The idea was that the screens were not capable of showing high resolutions
anyways, so lower resolution images were sufficient. Some of the highest
resolutions were also meant to be shown on a television.
Finding information about the ithmb
format turned out to be rather tedious.
There are some closed source programs, mostly for Windows, that seem to be
to extract the image information. However, they usually added a watermark
that could only be removed with some extra payment. The only free source of
information I could find were some (old) internet forum threads, such as
this one.
The only open source project that attempts to read ithmb
files that I could
find is Keith's iPod Photo Reader,
which was the most helpful resource by far.

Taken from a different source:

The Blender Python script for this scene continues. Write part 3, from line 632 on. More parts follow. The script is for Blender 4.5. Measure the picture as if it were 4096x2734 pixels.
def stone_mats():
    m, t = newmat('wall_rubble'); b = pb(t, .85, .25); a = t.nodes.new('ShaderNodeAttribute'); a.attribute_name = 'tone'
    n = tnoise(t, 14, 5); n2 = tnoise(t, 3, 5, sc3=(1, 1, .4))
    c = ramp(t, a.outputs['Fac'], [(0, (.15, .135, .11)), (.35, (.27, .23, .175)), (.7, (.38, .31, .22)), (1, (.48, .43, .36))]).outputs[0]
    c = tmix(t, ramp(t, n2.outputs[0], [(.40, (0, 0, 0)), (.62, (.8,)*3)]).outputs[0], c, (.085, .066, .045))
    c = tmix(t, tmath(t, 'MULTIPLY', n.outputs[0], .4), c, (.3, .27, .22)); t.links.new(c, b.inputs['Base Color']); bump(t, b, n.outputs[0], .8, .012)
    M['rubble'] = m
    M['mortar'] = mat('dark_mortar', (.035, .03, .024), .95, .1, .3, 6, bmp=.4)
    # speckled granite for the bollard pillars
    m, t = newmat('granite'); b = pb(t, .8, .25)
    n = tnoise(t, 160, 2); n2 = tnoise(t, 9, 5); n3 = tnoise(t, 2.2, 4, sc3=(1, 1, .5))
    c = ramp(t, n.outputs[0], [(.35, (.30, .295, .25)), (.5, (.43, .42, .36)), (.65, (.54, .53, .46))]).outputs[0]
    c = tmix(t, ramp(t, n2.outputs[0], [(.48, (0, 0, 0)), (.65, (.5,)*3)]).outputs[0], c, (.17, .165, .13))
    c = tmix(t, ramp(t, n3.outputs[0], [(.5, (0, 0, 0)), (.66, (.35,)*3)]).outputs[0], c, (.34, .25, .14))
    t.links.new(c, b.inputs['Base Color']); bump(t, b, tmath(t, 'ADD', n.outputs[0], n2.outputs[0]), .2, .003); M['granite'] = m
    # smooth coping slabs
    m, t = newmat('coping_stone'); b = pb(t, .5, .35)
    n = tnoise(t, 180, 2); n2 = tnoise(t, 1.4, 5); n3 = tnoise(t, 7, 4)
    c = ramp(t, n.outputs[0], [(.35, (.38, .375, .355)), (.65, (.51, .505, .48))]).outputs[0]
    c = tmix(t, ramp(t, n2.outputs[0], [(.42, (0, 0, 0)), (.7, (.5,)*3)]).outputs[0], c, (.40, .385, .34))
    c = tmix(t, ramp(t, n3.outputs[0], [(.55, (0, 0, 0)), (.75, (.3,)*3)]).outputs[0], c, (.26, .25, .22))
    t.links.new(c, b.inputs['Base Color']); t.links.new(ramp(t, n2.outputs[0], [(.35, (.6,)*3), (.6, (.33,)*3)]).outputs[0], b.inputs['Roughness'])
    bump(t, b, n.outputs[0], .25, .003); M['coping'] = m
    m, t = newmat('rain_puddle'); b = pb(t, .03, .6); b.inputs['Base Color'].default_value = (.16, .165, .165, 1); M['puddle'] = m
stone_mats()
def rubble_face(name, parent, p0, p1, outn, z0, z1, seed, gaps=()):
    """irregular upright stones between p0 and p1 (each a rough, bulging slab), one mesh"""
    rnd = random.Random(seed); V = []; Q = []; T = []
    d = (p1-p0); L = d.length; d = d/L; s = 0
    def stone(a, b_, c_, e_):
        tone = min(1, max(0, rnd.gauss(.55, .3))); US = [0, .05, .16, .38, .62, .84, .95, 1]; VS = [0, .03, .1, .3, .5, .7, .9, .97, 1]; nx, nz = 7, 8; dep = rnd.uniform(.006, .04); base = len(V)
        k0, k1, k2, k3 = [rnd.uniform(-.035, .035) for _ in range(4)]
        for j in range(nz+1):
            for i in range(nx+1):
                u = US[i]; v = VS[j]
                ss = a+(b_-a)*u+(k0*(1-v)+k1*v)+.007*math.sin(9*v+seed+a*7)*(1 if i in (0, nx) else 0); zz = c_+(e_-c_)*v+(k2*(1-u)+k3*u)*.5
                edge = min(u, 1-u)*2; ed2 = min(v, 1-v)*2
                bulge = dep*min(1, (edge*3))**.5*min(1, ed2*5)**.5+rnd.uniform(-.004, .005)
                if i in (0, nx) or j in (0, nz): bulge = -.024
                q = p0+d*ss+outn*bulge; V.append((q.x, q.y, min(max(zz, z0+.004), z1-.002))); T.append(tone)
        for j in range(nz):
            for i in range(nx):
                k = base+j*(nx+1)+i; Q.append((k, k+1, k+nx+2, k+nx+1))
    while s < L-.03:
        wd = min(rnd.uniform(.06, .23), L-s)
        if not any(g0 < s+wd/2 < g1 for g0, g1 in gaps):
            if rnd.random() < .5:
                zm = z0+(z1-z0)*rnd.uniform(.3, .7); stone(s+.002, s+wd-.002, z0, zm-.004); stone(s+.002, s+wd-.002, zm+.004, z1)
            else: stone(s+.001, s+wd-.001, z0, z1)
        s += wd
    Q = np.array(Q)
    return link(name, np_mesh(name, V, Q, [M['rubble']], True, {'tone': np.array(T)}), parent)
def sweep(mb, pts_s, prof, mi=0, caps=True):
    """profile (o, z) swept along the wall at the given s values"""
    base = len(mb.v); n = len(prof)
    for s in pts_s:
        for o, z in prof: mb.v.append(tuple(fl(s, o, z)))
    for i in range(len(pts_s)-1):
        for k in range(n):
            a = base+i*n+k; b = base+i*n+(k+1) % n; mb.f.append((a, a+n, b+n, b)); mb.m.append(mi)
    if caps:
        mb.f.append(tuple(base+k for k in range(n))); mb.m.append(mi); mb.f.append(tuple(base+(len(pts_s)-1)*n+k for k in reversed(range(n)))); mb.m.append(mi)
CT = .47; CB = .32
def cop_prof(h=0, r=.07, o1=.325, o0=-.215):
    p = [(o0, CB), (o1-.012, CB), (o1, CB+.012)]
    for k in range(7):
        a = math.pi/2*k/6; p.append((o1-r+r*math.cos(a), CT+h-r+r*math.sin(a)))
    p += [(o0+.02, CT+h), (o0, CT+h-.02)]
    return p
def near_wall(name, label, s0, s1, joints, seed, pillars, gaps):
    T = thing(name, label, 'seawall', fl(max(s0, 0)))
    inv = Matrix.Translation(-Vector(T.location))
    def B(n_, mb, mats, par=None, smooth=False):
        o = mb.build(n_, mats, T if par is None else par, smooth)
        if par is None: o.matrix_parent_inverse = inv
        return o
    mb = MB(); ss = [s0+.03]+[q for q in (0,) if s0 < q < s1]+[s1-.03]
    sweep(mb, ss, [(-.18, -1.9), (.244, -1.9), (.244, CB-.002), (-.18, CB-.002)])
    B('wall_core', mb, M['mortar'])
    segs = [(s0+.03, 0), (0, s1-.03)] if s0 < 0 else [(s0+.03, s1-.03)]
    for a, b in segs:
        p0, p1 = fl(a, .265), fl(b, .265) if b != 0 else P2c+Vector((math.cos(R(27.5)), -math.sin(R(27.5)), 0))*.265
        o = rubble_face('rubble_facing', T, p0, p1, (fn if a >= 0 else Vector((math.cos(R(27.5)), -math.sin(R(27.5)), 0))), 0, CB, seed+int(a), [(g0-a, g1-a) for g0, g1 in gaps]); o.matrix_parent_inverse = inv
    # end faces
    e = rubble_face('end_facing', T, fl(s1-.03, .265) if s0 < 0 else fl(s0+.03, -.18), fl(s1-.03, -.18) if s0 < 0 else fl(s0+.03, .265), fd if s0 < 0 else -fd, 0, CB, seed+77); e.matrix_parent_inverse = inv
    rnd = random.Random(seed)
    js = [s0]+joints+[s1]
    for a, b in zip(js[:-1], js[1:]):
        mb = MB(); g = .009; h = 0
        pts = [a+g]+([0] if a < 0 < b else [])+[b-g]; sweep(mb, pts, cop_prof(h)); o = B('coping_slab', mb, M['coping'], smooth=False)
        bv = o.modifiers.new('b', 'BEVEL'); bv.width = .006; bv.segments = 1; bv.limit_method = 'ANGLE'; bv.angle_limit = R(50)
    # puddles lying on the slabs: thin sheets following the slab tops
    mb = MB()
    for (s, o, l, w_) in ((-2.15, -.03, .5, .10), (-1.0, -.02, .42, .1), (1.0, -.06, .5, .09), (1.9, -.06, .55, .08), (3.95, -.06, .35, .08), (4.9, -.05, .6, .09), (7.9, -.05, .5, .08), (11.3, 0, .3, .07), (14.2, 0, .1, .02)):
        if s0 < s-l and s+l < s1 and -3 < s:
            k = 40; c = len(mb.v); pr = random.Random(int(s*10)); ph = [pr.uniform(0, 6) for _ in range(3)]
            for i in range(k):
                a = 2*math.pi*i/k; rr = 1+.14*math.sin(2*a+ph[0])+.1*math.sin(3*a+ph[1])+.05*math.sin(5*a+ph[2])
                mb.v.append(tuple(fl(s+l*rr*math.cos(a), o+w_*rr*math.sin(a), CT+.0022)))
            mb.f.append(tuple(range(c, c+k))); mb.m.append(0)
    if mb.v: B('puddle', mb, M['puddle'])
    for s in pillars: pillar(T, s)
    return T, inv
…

Check out the README.txt that Keith wrote for a lot of information on the format. It seems that he figured most/all(?) of this out on his own, which is a great achievement.
For the iPod nano 3rd generation, that I had available here, it turns out that
the highest resolution images (720 x 480 pixels
) were in files called
F1067_x.ithmb
where x
indicates the chunk, since these files are broken
apart if there are too many images in one.
The images are stored consecutively in the ithmb
files, without any header.
Note that each image uses 720 * 480 * 2 bytes
. The colors were encoded in
YCbCr or YUV (not sure) with a 4:2:0 chroma sampling scheme. Note that the
data is saved in the order below.
The first 720 * 480 bytes
encode the luminance for each pixel. The next
360 * 240 bytes
encode the Cb or U chrominance (essentially as a
360 x 240 pixel
grayscale) and the following 360 * 240 bytes
encode
the Cr or V chrominance.
After some more exploration, it seems like the last 720 * 120 bytes
contain a version of the lower half of the picture encoded in the first
3/4-th of the file. It is encoded in YCbCr or YUV in blocks of four bytes
as Cb Y Cr Y
. This is similar to a 4:2:2 chroma sampling scheme. However,
the weird thing is that the luminance channel seems to miss half the rows,
while the chroma information is fully available and is the same as the
lower half of the respective chroma channels encoded above. It is possible
that this chunk is just meant for padding, but it is unclear why half the
image would be saved here, especially in this vertically squished fashion.
Assuming you have the file F1067_3.ithmb
in the current folder.
./ithmbrdr F1067_3.ithmb
creates a folder (if it does not exist) called F1067_3
and extracts all
images from F1067_3.ithmb
to this folder and saves them as PNG files.
./ithmbrdr -id "9" F1067_3.ithmb
extracts only the 10th image (0-based indexing) from F1067_3.ithmb
.
./ithmbrdr -id "3-8" F1067_3.ithmb
extracts images 4 to 9 (0-based indexing). Ranges are inclusive on both ends.
- Figure out how the
Photo Database
file can be read. This might give reveal extra information about the images - See if I can find more test data to try other iPod/iPhone models
- What is the best way to convert the colors to RGB? There seem to be many similar conversion formulas.